I remember when I was pregnant with my daughter. I had received a gift certificate for JCPenney to buy her something. I went into the baby girl dept and literally left in tears.....EVERYTHING was PINK! No exaggeration. Pink, frilly, lacy. I bought nothing but it was a depressing eye opener.
At the age of 4 1/2, she truly enjoys wearing dresses, tights, etc. She comes home talking about what others are wearing, both the boys and the girls. I am not so feminine. More of a tomboy. But, I like that she's made these choices for herself.

Greg L.

My good friend from undergrad at Vassar, Dr. Annie, aggressively kept her two daughters from all the pink girl-marketed toys until the oldest was about 6, when Grandaunt gave them barbie dolls. And zoinks! did they love them.
I remember her ranting about how they were now picking out barbies at the thrift stores.
Since they also did not have television, it was an interesting Skinner-ian experiment. (Although, to be fair, she wasn't trying for the Skinner box thing. She was just outraged.)
I'm not sure our mini-strides here in educated land are going to change this phenomenon any time soon. It's easy to market to gender roles, and not so easy to market to grey areas. It makes packaging tough. And when was the last time a Vassar grad became a toy developer for Mattel? Actually, I think I'll go research that.

Greg L.

Tell that he's smoking crack and needs to travel to Akron. Or Worcester. or anywhere in New Hampshire. The fact that all the packaging is in American English is all you need to know for evidence of it's NOT a china thing.

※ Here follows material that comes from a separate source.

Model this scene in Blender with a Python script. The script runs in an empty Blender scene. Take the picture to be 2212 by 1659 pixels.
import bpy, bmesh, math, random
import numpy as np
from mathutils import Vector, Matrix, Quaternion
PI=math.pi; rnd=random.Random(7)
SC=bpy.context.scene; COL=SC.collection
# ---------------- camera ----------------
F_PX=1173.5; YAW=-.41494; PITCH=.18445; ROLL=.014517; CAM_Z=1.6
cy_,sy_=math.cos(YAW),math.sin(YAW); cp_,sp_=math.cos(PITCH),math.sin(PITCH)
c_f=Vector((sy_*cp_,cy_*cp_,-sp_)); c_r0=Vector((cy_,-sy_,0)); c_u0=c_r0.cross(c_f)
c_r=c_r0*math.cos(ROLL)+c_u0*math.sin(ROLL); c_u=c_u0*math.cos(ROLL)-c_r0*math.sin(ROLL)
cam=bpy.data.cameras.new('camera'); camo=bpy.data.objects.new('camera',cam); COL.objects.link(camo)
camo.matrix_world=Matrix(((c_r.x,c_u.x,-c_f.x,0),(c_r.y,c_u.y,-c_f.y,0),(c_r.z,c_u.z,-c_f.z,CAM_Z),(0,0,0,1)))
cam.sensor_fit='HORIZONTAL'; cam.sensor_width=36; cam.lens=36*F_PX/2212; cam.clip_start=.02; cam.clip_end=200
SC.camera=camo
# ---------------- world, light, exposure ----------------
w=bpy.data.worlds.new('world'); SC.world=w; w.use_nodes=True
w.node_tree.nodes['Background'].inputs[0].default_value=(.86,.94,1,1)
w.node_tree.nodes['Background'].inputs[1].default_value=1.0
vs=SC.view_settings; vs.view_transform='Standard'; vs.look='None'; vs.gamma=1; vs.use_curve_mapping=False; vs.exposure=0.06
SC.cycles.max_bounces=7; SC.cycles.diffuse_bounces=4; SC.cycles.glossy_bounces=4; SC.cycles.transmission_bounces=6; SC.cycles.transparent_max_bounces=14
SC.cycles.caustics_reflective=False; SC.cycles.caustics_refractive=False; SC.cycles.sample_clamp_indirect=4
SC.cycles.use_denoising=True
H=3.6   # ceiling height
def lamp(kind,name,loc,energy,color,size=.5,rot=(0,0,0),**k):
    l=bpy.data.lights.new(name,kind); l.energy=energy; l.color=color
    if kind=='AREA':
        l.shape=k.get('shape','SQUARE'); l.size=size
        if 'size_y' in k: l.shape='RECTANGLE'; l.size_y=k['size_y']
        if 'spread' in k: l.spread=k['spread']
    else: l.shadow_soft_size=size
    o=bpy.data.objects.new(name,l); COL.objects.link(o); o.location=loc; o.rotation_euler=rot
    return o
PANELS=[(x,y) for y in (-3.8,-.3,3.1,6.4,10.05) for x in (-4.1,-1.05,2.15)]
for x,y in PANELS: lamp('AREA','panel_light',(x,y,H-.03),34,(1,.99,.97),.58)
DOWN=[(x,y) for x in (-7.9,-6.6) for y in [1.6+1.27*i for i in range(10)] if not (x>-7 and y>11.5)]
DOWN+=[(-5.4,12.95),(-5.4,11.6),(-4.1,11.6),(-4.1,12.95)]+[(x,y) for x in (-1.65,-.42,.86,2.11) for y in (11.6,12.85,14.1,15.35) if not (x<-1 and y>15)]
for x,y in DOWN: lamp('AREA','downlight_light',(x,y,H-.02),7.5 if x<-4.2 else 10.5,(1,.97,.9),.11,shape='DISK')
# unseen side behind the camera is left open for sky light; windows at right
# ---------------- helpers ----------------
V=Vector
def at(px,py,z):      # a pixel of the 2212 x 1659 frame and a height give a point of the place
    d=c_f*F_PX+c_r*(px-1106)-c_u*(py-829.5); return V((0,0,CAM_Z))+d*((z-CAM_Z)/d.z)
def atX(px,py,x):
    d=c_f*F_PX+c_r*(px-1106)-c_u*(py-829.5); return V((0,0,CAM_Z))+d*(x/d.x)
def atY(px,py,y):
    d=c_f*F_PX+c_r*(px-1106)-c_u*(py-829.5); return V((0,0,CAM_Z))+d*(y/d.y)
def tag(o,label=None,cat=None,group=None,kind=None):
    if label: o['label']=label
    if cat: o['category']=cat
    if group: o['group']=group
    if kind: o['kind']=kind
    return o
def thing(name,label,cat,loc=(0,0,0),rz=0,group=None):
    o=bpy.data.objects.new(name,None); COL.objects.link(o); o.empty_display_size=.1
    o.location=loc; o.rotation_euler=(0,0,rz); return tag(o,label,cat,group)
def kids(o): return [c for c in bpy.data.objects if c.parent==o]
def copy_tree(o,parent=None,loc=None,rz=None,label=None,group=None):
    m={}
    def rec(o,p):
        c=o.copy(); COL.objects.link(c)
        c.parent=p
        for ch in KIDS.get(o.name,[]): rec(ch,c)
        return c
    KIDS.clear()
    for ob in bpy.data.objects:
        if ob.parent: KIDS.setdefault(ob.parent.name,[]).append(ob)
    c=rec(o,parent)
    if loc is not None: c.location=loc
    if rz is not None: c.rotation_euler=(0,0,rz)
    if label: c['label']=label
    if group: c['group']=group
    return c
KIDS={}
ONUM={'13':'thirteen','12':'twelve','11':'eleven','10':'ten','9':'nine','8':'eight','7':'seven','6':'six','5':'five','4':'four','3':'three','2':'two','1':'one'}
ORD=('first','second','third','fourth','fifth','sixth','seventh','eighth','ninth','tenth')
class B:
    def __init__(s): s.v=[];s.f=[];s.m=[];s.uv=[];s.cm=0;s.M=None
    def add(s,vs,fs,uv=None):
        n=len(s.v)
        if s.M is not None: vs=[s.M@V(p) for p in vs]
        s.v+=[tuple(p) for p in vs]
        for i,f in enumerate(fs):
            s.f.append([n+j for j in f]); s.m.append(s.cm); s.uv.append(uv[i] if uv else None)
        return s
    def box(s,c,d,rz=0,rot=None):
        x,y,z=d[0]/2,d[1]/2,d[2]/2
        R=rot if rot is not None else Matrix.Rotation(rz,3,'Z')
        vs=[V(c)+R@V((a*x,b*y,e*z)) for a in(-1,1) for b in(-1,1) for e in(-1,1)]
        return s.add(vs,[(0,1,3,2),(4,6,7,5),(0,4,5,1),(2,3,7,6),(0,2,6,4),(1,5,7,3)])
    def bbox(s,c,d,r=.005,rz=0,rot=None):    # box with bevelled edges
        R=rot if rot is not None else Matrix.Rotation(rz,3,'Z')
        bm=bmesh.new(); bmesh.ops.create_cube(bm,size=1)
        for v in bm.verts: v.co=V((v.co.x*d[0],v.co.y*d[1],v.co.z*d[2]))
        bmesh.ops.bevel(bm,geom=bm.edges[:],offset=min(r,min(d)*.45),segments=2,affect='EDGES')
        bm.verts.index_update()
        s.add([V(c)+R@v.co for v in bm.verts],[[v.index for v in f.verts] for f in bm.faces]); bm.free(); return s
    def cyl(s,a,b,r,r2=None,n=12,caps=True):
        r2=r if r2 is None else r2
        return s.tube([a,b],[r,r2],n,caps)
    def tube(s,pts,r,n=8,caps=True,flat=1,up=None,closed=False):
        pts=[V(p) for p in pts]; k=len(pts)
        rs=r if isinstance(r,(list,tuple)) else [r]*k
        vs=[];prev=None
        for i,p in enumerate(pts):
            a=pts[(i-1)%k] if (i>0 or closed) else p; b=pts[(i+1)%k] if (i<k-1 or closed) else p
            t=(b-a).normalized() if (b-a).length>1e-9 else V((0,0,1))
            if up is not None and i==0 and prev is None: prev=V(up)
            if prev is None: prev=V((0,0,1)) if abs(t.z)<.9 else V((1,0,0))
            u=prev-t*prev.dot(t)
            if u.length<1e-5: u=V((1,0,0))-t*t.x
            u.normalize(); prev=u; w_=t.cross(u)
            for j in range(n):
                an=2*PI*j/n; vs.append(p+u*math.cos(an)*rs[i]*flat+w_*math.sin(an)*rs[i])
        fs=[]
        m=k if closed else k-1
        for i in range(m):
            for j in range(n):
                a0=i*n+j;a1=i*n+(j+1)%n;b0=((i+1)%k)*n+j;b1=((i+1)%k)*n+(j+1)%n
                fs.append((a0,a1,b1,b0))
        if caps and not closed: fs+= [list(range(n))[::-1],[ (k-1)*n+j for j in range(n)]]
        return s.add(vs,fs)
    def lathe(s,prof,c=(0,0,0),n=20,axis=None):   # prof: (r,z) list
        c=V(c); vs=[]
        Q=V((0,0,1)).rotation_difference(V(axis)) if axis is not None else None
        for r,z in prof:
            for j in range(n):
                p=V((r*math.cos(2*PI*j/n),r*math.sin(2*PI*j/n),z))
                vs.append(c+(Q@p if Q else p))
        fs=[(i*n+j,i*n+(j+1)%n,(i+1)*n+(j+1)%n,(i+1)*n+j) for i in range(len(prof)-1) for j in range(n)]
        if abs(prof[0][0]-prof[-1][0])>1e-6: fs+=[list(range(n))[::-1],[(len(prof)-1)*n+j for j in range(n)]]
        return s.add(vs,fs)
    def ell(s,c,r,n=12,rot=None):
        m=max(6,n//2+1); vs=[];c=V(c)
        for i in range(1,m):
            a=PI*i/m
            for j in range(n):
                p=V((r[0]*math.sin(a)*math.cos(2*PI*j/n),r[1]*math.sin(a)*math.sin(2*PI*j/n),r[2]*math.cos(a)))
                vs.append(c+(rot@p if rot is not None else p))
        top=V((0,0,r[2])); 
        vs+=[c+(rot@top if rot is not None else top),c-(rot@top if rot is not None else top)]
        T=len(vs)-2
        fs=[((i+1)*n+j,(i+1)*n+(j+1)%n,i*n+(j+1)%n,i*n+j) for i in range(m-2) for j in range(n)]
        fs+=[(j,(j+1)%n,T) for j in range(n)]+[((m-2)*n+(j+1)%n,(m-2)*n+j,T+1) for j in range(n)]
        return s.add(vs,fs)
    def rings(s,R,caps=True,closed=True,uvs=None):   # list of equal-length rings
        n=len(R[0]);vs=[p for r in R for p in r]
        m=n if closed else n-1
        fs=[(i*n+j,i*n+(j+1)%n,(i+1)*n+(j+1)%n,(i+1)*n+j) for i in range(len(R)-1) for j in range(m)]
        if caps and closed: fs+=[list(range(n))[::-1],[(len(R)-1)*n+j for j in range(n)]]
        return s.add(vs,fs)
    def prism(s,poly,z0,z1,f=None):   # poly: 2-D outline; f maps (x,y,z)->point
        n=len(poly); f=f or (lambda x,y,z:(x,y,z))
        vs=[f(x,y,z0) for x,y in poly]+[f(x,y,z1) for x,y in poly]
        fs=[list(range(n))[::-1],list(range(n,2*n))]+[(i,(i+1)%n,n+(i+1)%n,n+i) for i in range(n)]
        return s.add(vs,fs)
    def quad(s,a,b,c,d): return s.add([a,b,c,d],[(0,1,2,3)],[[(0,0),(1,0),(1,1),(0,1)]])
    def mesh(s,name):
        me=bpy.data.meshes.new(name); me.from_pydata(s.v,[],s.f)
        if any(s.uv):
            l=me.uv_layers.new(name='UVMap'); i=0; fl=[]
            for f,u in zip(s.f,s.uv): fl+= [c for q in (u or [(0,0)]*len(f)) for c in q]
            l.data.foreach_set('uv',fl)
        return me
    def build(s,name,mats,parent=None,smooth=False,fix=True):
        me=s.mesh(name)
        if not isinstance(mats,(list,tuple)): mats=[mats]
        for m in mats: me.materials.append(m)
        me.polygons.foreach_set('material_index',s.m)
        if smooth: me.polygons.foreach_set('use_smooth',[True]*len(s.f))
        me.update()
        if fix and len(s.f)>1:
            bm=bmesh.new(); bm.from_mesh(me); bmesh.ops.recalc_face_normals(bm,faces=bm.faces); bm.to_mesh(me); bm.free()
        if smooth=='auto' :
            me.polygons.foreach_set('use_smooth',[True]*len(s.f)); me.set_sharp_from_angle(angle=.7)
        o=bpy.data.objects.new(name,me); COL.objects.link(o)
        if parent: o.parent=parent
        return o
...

And the "Girls Only" label is insane! I had missed that first time through. Who's doing this design? Glenn Beck? A cranky 90 year old who misses pre-WWII life? wtf?

Seriously, this is a huge silent American cultural divide, that can be tied to the insane hatred of Hilary Clinton and the prosecution of Martha Stewart. It's like the effect of the pervasive warrior dreams of the 80s Rambo culture on the election of GW Bush and the 2nd invasion of Iraq.

Melissa

I felt compelled to respond to this because I work in the toy industry and I worry all the time that we are perpetuating gender stereostypes with the toys that we make. If it makes you feel any better we make many toys, like kitchens and vacuums, gender neutral because we know that it's not a 'girls only' activity. Most preschool toys are also gender neutral. It's really when they get older that you see such an incredible difference. The truth is, a store is not going to take a chance at selling a fashion doll for boys. (that's an extreme example, but you catch my drift). I think it's more a chicken and the egg thang. The stores sell what they think girls and boys want, but do boys and girls only want what the stores are telling them they should want? So hard to say. I think if we instill the values we want to instill in our children, they'll turn out all right no matter what they play with :-) I hope!